**Task details**
Copy all the entries below exactly, but not the pictures.

**Exercise material**
------------------------------------------------------------------------

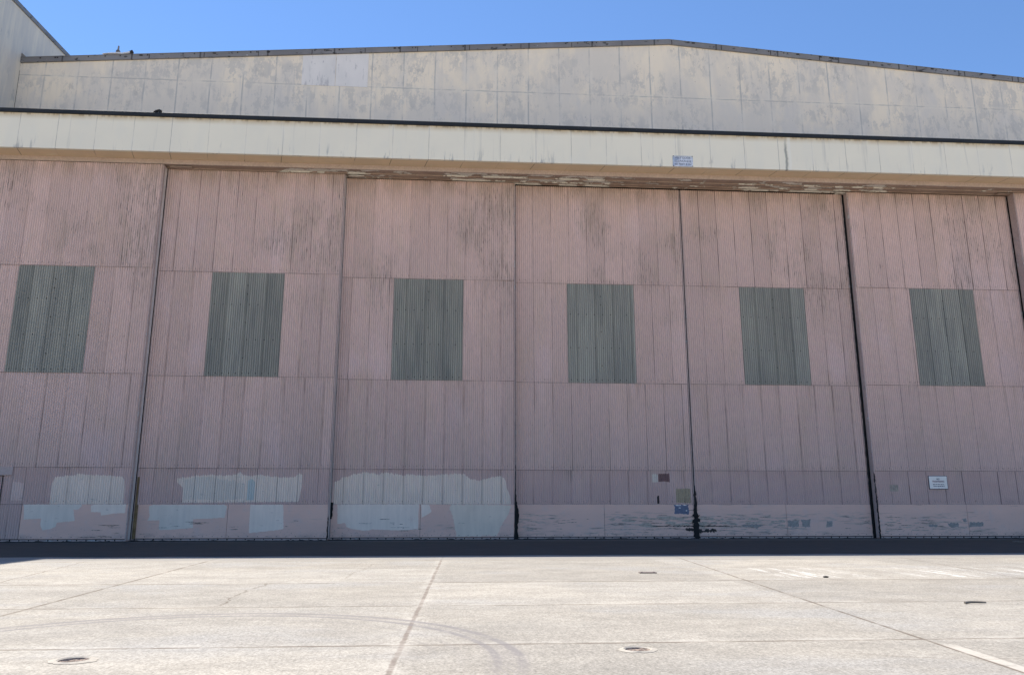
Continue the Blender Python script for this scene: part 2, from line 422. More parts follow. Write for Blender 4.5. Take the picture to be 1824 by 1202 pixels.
M = {}
M['pink'] = pink_material(); M['kick'] = kick_material(); M['green'] = green_material()
M['gable'] = cream_gable(); M['side'] = cream_side(); M['fascia'] = cream_fascia()
M['soffit'] = soffit_material()
M['header'] = peeling('pink_header_board_paint', (.47, .37, .315), (.42, .33, .28), amt=0.0)
M['track'] = peeling('peeling_brown_track_paint', (.385, .295, .24), (.32, .24, .195), (.66, .64, .58), 1.0, .545)
M['trim'] = peeling('pinkish_grey_flashing', (.50, .39, .36), (.43, .335, .31), (.52, .49, .48), .8, .66)
M['coping'] = coping_material('dull_grey_metal_coping', (.25, .24, .235))
M['black_coping'] = coping_material('black_bitumen_coping', (.024, .026, .029), .25)
M['black'] = simple('black_slit_paint', (.011, .011, .012), .7, .3, 14)
M['strip'] = simple('pale_grey_weather_strip', (.62, .57, .54), .6, .1, 3)
M['dark'] = simple('dark_gap_steel', (.03, .027, .026), .8, .3)
M['bolt'] = simple('dark_bolt', (.035, .03, .028), .6)
M['pinkbolt'] = simple('grimy_pink_bolt', (.20, .145, .135), .7)
def rolled(name, col, under=(.60, .43, .38)):
    s = S(name)
    v = s.noise((6, 6, .5), 4, .65); b = s.noise((1.3, 1.3, .9), 3, .55, (2, 0, 5))
    c = s.mix(s.ss(v, .3, .7), [q*.95 for q in col], [min(.9, q*1.04) for q in col])
    c = s.mix(s.ss(b, .4, .65, 0, .3), c, [q*.84 for q in col])
    c = s.mix(s.mul(s.ss(s.noise((9, 9, 1.6), 5, .7, (3, 3, 0)), .55, .68), s.ss(b, .48, .64), .35), c, under)
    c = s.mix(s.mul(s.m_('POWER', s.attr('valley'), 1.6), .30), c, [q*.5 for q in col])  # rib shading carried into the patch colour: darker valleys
    c = s.mix(s.mul(s.attr('lap'), .65), c, (.15, .12, .11))
    c = s.mix(s.mul(s.ss(s.noise((3, 3, 14), 3, .6, (1, 3, 0)), .68, .71), .4), c, (.16, .13, .12))
    return s.out(c, .6)
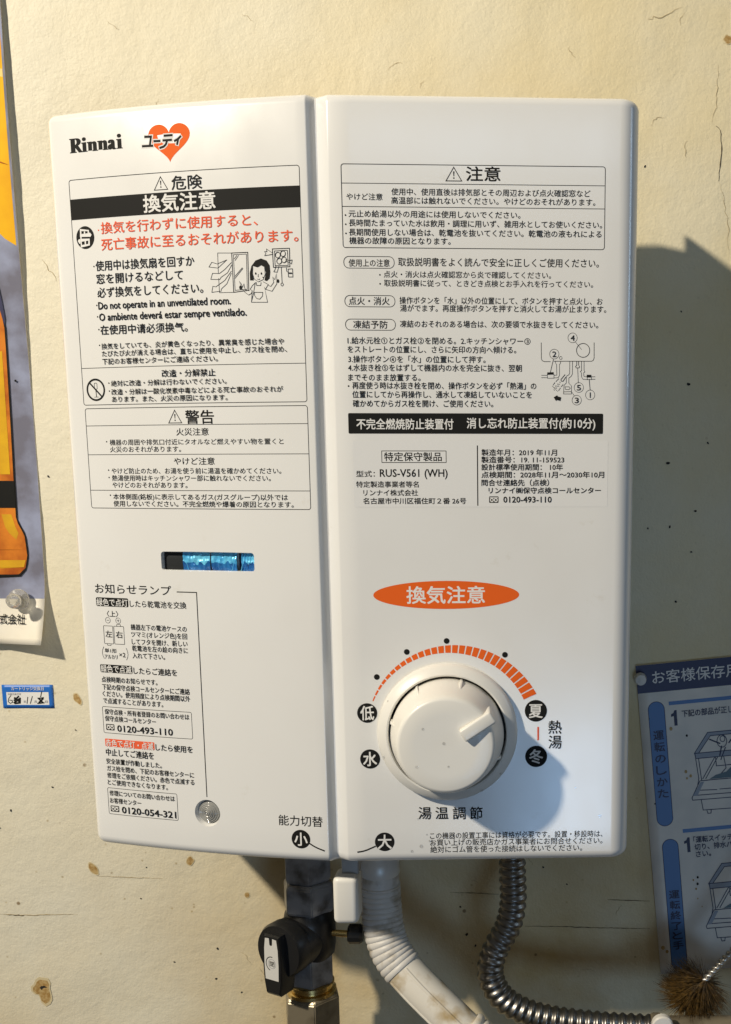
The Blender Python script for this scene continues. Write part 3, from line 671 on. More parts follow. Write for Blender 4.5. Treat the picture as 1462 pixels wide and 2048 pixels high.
('label', '特定製造事業者等名', 8.6, 39.2, 196.1, 2.98, 'K', 'b'),
('label', 'リンナイ株式会社', 12.0, 38.8, 192.0, 2.99, 'K', 'b'),
('label', '名古屋市中川区福住町２番 26号', 11.8, 62.5, 188.0, 3.0, 'K', 'b'),
('label', '製造年月：2019 年11月', 70.3, 107.5, 211.6, 3.08, 'K', 'b'),
('label', '製造番号：19. 11-159523', 70.2, 111.1, 208.1, 3.08, 'K', 'b'),
('label', '設計標準使用期間： 10年', 70.2, 110.4, 204.5, 3.09, 'K', 'b'),
('label', '点検期間：2028年11月～2030年10月', 70.2, 131.0, 200.8, 3.1, 'K', 'b'),
('label', '問合せ連絡先（点検）', 70.2, 103.6, 196.9, 3.1, 'K', 'b'),
('label', 'リンナイ㈱保守点検コールセンター', 73.7, 129.4, 193.1, 3.01, 'K', 'b'),
('label', '0120-493-110', 81.0, 104.9, 188.7, 3.01, 'K', 'lb'),
('ventilation', '換気注意', 32.3, 71.4, 141.2, 8.62, 'W', 'b'),
('scale', '低', 7.7, 14.5, 80.8, 7.32, 'W', 'b'),
('scale', '水', 8.5, 15.4, 56.6, 7.43, 'W', 'b'),
('scale', '夏', 93.8, 100.7, 81.2, 7.37, 'W', 'b'),
('scale', '冬', 94.0, 101.0, 57.0, 7.48, 'W', 'b'),
('scale', '熱', 103.8, 110.6, 72.5, 6.95, 'K', ''),
('scale', '湯', 103.9, 110.7, 64.6, 6.98, 'K', ''),
('scale', '湯', 36.3, 42.9, 27.3, 6.63, 'K', ''),
('scale', '温', 45.1, 51.7, 27.2, 6.64, 'K', ''),
('scale', '調', 54.1, 60.7, 27.0, 6.64, 'K', ''),
('scale', '節', 63.0, 69.6, 26.9, 6.65, 'K', ''),
('notice', 'この機器の設置工事には資格が必要です。設置・移設時は、', 42.1, 132.5, 14.8, 3.59, 'K', ''),
('notice', 'お買い上げの販売店かガス事業者にお問合せください。', 42.1, 132.5, 11.1, 3.6, 'K', ''),
('notice', '絶対にゴム管を使った接続はしないでください。', 42.2, 121.8, 7.3, 3.61, 'K', ''),
]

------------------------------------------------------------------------

**Solution for this problem**
Continue the Blender Python script for this scene: part 2, from line 422. More parts follow. Write for Blender 4.5. Take the picture to be 1824 by 1202 pixels.
M = {}
M['pink'] = pink_material(); M['kick'] = kick_material(); M['green'] = green_material()
M['gable'] = cream_gable(); M['side'] = cream_side(); M['fascia'] = cream_fascia()
M['soffit'] = soffit_material()
M['header'] = peeling('pink_header_board_paint', (.47, .37, .315), (.42, .33, .28), amt=0.0)
M['track'] = peeling('peeling_brown_track_paint', (.385, .295, .24), (.32, .24, .195), (.66, .64, .58), 1.0, .545)
M['trim'] = peeling('pinkish_grey_flashing', (.50, .39, .36), (.43, .335, .31), (.52, .49, .48), .8, .66)
M['coping'] = coping_material('dull_grey_metal_coping', (.25, .24, .235))
M['black_coping'] = coping_material('black_bitumen_coping', (.024, .026, .029), .25)
M['black'] = simple('black_slit_paint', (.011, .011, .012), .7, .3, 14)
M['strip'] = simple('pale_grey_weather_strip', (.62, .57, .54), .6, .1, 3)
M['dark'] = simple('dark_gap_steel', (.03, .027, .026), .8, .3)
M['bolt'] = simple('dark_bolt', (.035, .03, .028), .6)
M['pinkbolt'] = simple('grimy_pink_bolt', (.20, .145, .135), .7)
def rolled(name, col, under=(.60, .43, .38)):
    s = S(name)
    v = s.noise((6, 6, .5), 4, .65); b = s.noise((1.3, 1.3, .9), 3, .55, (2, 0, 5))
    c = s.mix(s.ss(v, .3, .7), [q*.95 for q in col], [min(.9, q*1.04) for q in col])
    c = s.mix(s.ss(b, .4, .65, 0, .3), c, [q*.84 for q in col])
    c = s.mix(s.mul(s.ss(s.noise((9, 9, 1.6), 5, .7, (3, 3, 0)), .55, .68), s.ss(b, .48, .64), .35), c, under)
    c = s.mix(s.mul(s.m_('POWER', s.attr('valley'), 1.6), .30), c, [q*.5 for q in col])  # rib shading carried into the patch colour: darker valleys
    c = s.mix(s.mul(s.attr('lap'), .65), c, (.15, .12, .11))
    c = s.mix(s.mul(s.ss(s.noise((3, 3, 14), 3, .6, (1, 3, 0)), .68, .71), .4), c, (.16, .13, .12))
    return s.out(c, .6)
The Blender Python script for this scene continues. Write part 3, from line 671 on. More parts follow. Write for Blender 4.5. Treat the picture as 1462 pixels wide and 2048 pixels high.
('label', '特定製造事業者等名', 8.6, 39.2, 196.1, 2.98, 'K', 'b'),
('label', 'リンナイ株式会社', 12.0, 38.8, 192.0, 2.99, 'K', 'b'),
('label', '名古屋市中川区福住町２番 26号', 11.8, 62.5, 188.0, 3.0, 'K', 'b'),
('label', '製造年月：2019 年11月', 70.3, 107.5, 211.6, 3.08, 'K', 'b'),
('label', '製造番号：19. 11-159523', 70.2, 111.1, 208.1, 3.08, 'K', 'b'),
('label', '設計標準使用期間： 10年', 70.2, 110.4, 204.5, 3.09, 'K', 'b'),
('label', '点検期間：2028年11月～2030年10月', 70.2, 131.0, 200.8, 3.1, 'K', 'b'),
('label', '問合せ連絡先（点検）', 70.2, 103.6, 196.9, 3.1, 'K', 'b'),
('label', 'リンナイ㈱保守点検コールセンター', 73.7, 129.4, 193.1, 3.01, 'K', 'b'),
('label', '0120-493-110', 81.0, 104.9, 188.7, 3.01, 'K', 'lb'),
('ventilation', '換気注意', 32.3, 71.4, 141.2, 8.62, 'W', 'b'),
('scale', '低', 7.7, 14.5, 80.8, 7.32, 'W', 'b'),
('scale', '水', 8.5, 15.4, 56.6, 7.43, 'W', 'b'),
('scale', '夏', 93.8, 100.7, 81.2, 7.37, 'W', 'b'),
('scale', '冬', 94.0, 101.0, 57.0, 7.48, 'W', 'b'),
('scale', '熱', 103.8, 110.6, 72.5, 6.95, 'K', ''),
('scale', '湯', 103.9, 110.7, 64.6, 6.98, 'K', ''),
('scale', '湯', 36.3, 42.9, 27.3, 6.63, 'K', ''),
('scale', '温', 45.1, 51.7, 27.2, 6.64, 'K', ''),
('scale', '調', 54.1, 60.7, 27.0, 6.64, 'K', ''),
('scale', '節', 63.0, 69.6, 26.9, 6.65, 'K', ''),
('notice', 'この機器の設置工事には資格が必要です。設置・移設時は、', 42.1, 132.5, 14.8, 3.59, 'K', ''),
('notice', 'お買い上げの販売店かガス事業者にお問合せください。', 42.1, 132.5, 11.1, 3.6, 'K', ''),
('notice', '絶対にゴム管を使った接続はしないでください。', 42.2, 121.8, 7.3, 3.61, 'K', ''),
]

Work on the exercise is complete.